• _REQUEST_
Search the listing below for the word "scene" and copy each line that holds it.

• _RAW DATA_
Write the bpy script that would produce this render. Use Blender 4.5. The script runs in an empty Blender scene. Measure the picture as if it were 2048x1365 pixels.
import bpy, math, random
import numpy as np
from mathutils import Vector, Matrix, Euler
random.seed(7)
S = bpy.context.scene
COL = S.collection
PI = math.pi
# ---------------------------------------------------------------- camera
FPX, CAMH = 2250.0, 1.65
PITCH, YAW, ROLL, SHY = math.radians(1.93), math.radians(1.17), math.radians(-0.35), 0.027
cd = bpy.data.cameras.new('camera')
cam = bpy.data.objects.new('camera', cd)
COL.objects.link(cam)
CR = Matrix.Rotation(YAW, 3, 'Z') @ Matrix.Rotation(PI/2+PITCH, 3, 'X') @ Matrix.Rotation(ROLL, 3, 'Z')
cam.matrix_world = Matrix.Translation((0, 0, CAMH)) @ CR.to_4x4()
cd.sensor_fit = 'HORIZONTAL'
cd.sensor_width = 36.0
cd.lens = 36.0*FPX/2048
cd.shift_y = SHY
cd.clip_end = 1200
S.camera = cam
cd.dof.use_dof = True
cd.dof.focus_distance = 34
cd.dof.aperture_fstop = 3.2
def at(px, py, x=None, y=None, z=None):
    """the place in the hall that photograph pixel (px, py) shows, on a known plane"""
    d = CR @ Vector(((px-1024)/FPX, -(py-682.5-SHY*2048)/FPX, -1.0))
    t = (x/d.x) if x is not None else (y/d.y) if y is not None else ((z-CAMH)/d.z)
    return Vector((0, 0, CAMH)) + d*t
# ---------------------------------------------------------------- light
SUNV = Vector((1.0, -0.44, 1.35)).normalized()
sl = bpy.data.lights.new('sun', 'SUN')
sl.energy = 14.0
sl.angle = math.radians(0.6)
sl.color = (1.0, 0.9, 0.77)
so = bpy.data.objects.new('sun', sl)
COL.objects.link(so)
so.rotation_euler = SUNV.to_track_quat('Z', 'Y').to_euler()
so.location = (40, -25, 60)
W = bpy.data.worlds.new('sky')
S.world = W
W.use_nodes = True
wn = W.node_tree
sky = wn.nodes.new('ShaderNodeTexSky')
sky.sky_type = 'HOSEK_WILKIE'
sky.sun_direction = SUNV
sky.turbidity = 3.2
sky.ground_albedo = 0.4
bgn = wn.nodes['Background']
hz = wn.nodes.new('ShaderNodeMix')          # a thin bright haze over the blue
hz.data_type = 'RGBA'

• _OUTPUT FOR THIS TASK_
Write the bpy script that would produce this render. Use Blender 4.5. The script runs in an empty Blender scene. Measure the picture as if it were 2048x1365 pixels.
S = bpy.context.scene